Libro de Eclesiástico 5,1-10
No te fíes de tus riquezas ni digas: “Con esto me basta”.
No dejes que tu deseo y tu fuerza te lleven a obrar según tus caprichos.
No digas: “¿Quién podrá dominarme?”, porque el Señor da a cada uno su merecido.
No digas: “Pequé, ¿y qué me sucedió?, porque el Señor es paciente.
No estés tan seguro del perdón, mientras cometes un pecado tras otro.
No digas: “Su compasión es grande; él perdonará la multitud de mis pecados”, porque en él está la misericordia, pero también la ira, y su indignación recae sobre los pecadores.
No tardes en volver al Señor, dejando pasar un día tras otro, porque la ira del Señor irrumpirá súbitamente y perecerás en el momento del castigo.
No te fíes de las riquezas adquiridas injustamente: de nada te servirán en el día de la desgracia.
No te dejes llevar por todos los vientos ni vayas por cualquier camino: así obra el pecador que habla con doblez.
Sé firme en tus convicciones y que tu palabra sea una sola.
Salmo 1,1-2.3.4.6
¡Feliz el hombre
que no sigue el consejo de los malvados,
ni se detiene en el camino de los pecadores,
ni se sienta en la reunión de los impíos,
sino que se complace en la ley del Señor
y la medita de día y de noche!
El es como un árbol
plantado al borde de las aguas,
que produce fruto a su debido tiempo,
y cuyas hojas nunca se marchitan:
todo lo que haga le saldrá bien.
No sucede así con los malvados:
ellos son como paja que se lleva el viento.
Porque el Señor cuida el camino de los justos,
pero el camino de los malvados termina mal.
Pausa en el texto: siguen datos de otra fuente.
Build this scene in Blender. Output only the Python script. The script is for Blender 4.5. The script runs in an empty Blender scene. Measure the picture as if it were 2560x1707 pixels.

Comentario de Pablo VI papa 1963-1978 La sal de la penitencia
Todo cristiano debe seguir al Maestro, renunciando a sí mismo, llevando su cruz y participando en los sufrimientos de Cristo (Mt 16,24). Así, transfigurado a imagen de su muerte, se vuelve capaz de meditar la gloria de la resurrección. Igualmente seguirá a su Maestro no viviendo ya más para sí, sino por aquél que le amó y se entregó a sí mismo por él como también para sus hermanos, completando «en su carne lo que falta a los dolores de Cristo, sufriendo por su cuerpo que es la Iglesia» (Ga 2,20; Col 1,24).
Además, estando la Iglesia íntimamente unida a Cristo, la penitencia de cada cristiano tiene igualmente una relación propia e íntima con toda la comunidad eclesial. En efecto, no es tan sólo a través del bautismo en el seno de la Iglesia que recibe el don fundamental de la metanoia, es decir, del cambio y renovación del hombre todo entero, sino que este don es restaurado y reafirmado por el sacramento de la penitencia en los miembros del Cuerpo de Cristo que han caído en pecado.
«Los que se acercan al sacramento de la penitencia obtienen el perdón de la ofensa hecha a Dios por la misericordia de Éste, y al mismo tiempo se reconcilian con la Iglesia, a la que, pecando, ofendieron, la cual, con caridad, con ejemplos y con oraciones, les ayuda en su conversión» (Vaticano II: LG 11). Es, en fin, en la Iglesia que la pequeña obra de penitencia que se impone a cada penitente en el sacramento participa, de manera especial, en la expiación infinita de Cristo.